Menurut Ghani, evaluasi dilakukan sebagai tindak lanjut dari Peraturan Presiden Nomor 13 Tahun 2010 perubahan atas Peraturan Presiden Nomor 67 Tahun 2005 tentang Kerja Sama Pemerintah dengan Badan Usaha dalam Penyediaan Infrastruktur. Aturan itu tercantum dalam Peraturan Menteri PU Nomor 6 Tahun 2010.
Ruas jalan tol dievaluasi berdasarkan kelayakan dan kemampuan keuangan badan usaha tersebut. Kelayakan, jelas Ghani, tidak hanya dilihat berdasarkan kemampuan badan usaha. Tapi ada peran perbankan untuk membiayai proyek yang dijalankan badan usaha. "Pembagiannya biasanya 30 persen dari badan usaha, 70 persen dari perbankan," kata dia.
Untuk kemampuan keuangan badan usaha, dimungkinkan adanya pengalihan saham atau restrukturisasi pemegang saham. Dari 24 ruas jalan tol yang terhambat penyelesaiannya, Ghani menjelaskan, 9 ruas jalan tol Trans Jawa menjadi prioritas pengerjaan, 6 ruas jalan tol Jakarta Outer Ring Road II yang menjadi kebutuhan Provinsi DKI Jakarta sebagai ibu kota, dan 9 ruas lainnya.

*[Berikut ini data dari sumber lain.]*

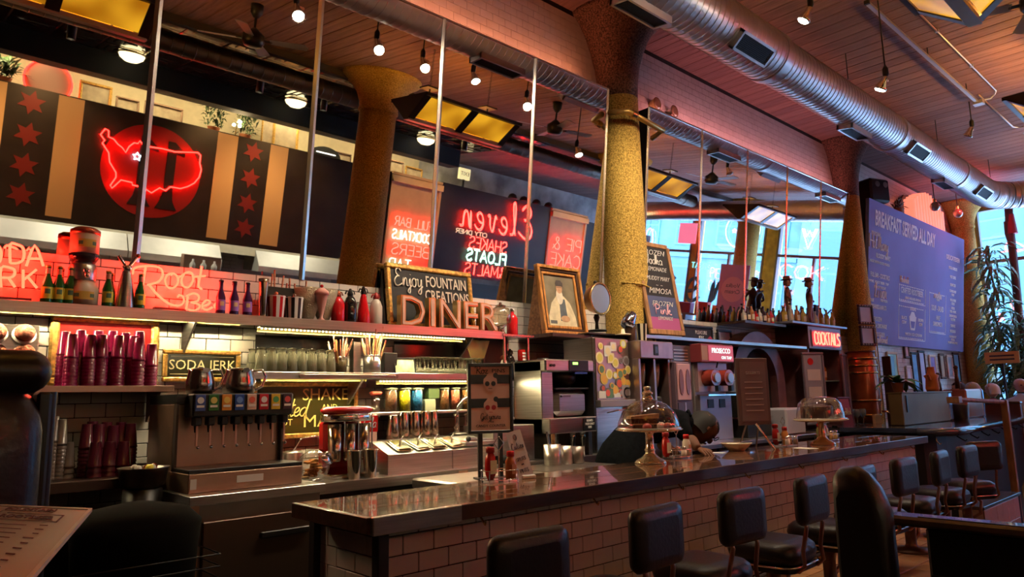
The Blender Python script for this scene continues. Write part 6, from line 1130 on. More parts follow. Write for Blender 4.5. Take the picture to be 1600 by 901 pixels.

Meski lulus evaluasi, ada beberapa catatan yang diberikan BPJT agar ke-24 ruas tol agar bisa diteruskan proyeknya. Dua belas diantaranya harus mendapat dukungan dari pemegang saham mayoritas, yakni Cikampek-Palimanan, Semarang-Solo, Solo-Mantingan-Ngawi, Ngawi-Kertosono, Surabaya-Mojokerto, Serpong-Cinere, Cibitung-Cilincing, JORR Seksi W2 utara, Depok-Antasari, Bogor Ring Road, Gempol-Pandaan, dan Gempol-Pasuruan.
Tujuh proyek harus merestrukturisasi pemegang saham yakni Pejagan-Pemalang, Batang-Semarang, Cengkareng-Kunciran, Cimanggis-Cibitung, Ciawi-Sukabumi, dan Pasuruan-Probolinggo. Sedangkan tiga proyek memerlukan tambahan setoran ekuitas dari pemegang saham yakni Pemalang-Batang,Becakayu, dan Waru-Tanjung perak.
Baca Juga:
Menurut Ghani, nilai investasi untuk 24 ruas jalan tol itu senilai Rp 111,748 triliun. Nilai tersebut mengalami kenaikan yang signifikan dibandingkan nilai investasi sebelumnya, sekitar Rp 78 triliun. "Ini jika berjalan semua, akan sangat membantu infrastruktur jalan," tuturnya.
Dia menjelaskan, kenaikan signifikan terjadi disebabkan adanya perubahan nilai konstruksi dan nilai tanah selama beberapa tahun ini. "Perubahan nilai tanah paling terasa di wilayah perkotaan seperti di Jakarta, Surabaya, Bandung," katanya.